I now understand why after over twenty years of collecting information this is the ONLY rifle I have ever encountered marked “Eric Johnson Ardmore, Okla”. There could be more out there marked this way; I would like to hear from anyone who has ever seen another one.

This partnership with Dubiel did not last long, Eric Johnson returned to his family in Connecticut April, 1933. He was first located at 168 Liberty Street Meriden, Connecticut. By December, 1933 he was at 169 Lombard St. New Haven, Conn. and by January, 1935 Hamden, Conn. He specialized in .22 caliber target barrels, beginning in 1933. I was told by his son Carl that Eric worked for the High-Standard company as a barrel maker and made his rifle barrels in his spare time. I am not sure how long he worked for High-Standard before he had enough business to go out on his own. The last barrel he made was for his own Ballard rifle which he made in 1965.
Posted By: Michael Petrov Re: The Secret Is Out! - 12/09/09 10:49 PM
I've spent a great deal of time tracking the workmen who left Hoffman Arms Company and went out on their own. I'm not sure Frank Hoffman ever made a rifle so I've not spent a lot of time looking for his work. The last one that I know of, and one I'm missing is John Wright. I have one of his rifles cornered but not captured.
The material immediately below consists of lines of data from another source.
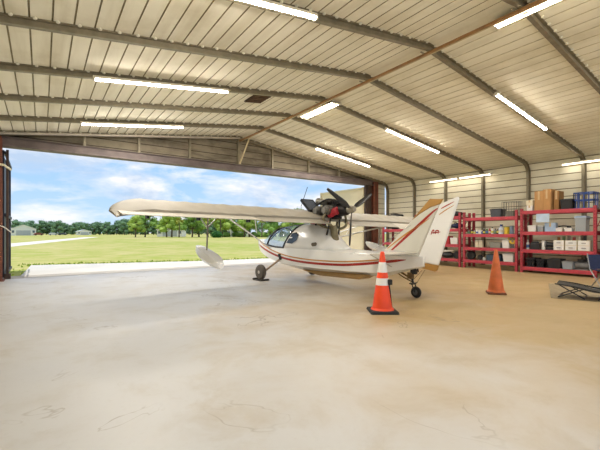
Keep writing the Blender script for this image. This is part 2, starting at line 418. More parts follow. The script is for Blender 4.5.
for i in range(900):
    x = random.uniform(-3, 13); y = (17.7-(x+.35)*.27 if x < 6 else 16.-(x-6)*.1)+random.uniform(-.05, 1.2)**1.0
    if x < -.5: y = random.uniform(13, 19)
    h = random.uniform(.03, .09); a = random.uniform(0, PI); w = .05
    m.add([(x-w*math.cos(a), y-w*math.sin(a), -.06), (x+w*math.cos(a), y+w*math.sin(a), -.06), (x+random.uniform(-.03, .03), y, -.06+h)], [(0, 1, 2)])
tag(m.build('grass', M('grass blades', '8fa838', .9, 0, .3, 3), smooth=False, fix=False), 'short green grass tufts along the edge of the concrete apron', 'grass', kind='stuff')

# ------------------------------------------------------------------ trees beyond the field
def leaf_mat(name, a, b):
    m = bpy.data.materials.new(name); m.use_nodes = True; nt = m.node_tree; bs = nt.nodes['Principled BSDF']
    tc = N(nt, 'ShaderNodeTexCoord').outputs['Object']; c = ramp(nt, noise(nt, tc, .9, 5, .7), [(.32, a), (.68, b)])
    nt.links.new(c, bs.inputs['Base Color']); bs.inputs['Roughness'].default_value = .8; bs.inputs['Specular IOR Level'].default_value = .15
    return m
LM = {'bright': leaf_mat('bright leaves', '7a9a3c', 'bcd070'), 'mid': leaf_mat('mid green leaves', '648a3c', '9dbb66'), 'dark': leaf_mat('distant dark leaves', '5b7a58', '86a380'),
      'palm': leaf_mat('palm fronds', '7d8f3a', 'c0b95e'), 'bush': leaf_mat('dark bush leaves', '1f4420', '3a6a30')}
def leaves(mb, c, r, n, size, rnd):
    for _ in range(n):
        d = Vector((rnd.gauss(0, 1), rnd.gauss(0, 1), rnd.gauss(0, 1))).normalized()
        p = Vector(c)+Vector((d.x*r[0], d.y*r[1], d.z*r[2]))*rnd.uniform(.75, 1.18)
        a = Vector((rnd.uniform(-1, 1), rnd.uniform(-1, 1), rnd.uniform(-1, 1))).normalized(); b = a.orthogonal().normalized(); s = size*rnd.uniform(.6, 1.2)
        mb.add([p-a*s, p-b*s*.5, p+a*s, p+b*s*.5], [(0, 1, 2, 3)])
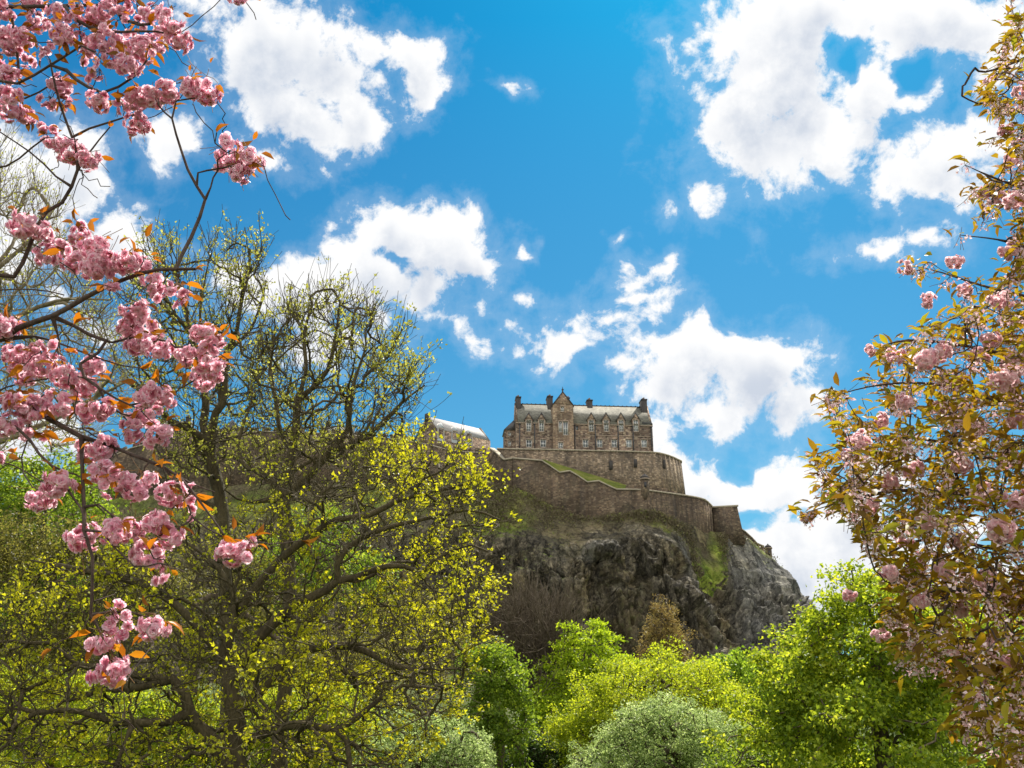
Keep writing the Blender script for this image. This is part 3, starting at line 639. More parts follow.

Men who worked at Hoffmans and made rifles later were,
James V. Howe
John Dubiel
Eric Johnson
Harvey Rodgers
John Wright
Posted By: Michael Petrov Re: The Secret Is Out! - 12/23/09 12:19 AM
Originally Posted By: Terry Buffum
It looks great in the photos! Maybe you should go out and shovel snow for a while and get away from the Hoffman; it will look much better to you when you come back inside.


You were right terry, I put it away for a couple weeks . Today I took it up to John's and he mounted a Lyman 77 on the front for me. Looks more like a rifle now and the repair work looks better. All I need is some warm weather to test it out.


Posted By: gasgunner Re: The Secret Is Out! - 12/23/09 12:10 PM
Ya done good Michael. What is your guess on when this rifle might have been built?

John
Posted By: Michael Petrov Re: The Secret Is Out! - 12/23/09 08:55 PM
Originally Posted By: gasgunner
Ya done good Michael. What is your guess on when this rifle might have been built? John


January of 1925 give or take a few months would be a good guess.
Posted By: Michael Petrov Re: The Secret Is Out! - 05/06/10 09:48 PM
We are now getting into shooting season so I took the Hoffman out a week or so ago and had some ignition problems. Found a firing pin that was a little on the fat side so it was slimmed down and seems to work better now.

A little breeze at the rang this AM but managed to fire ten five shot groups at 50 yards with an average of .475" with Remington EPS @$16 a box. We are very limited on match ammo here in the state so will have to try some other brands.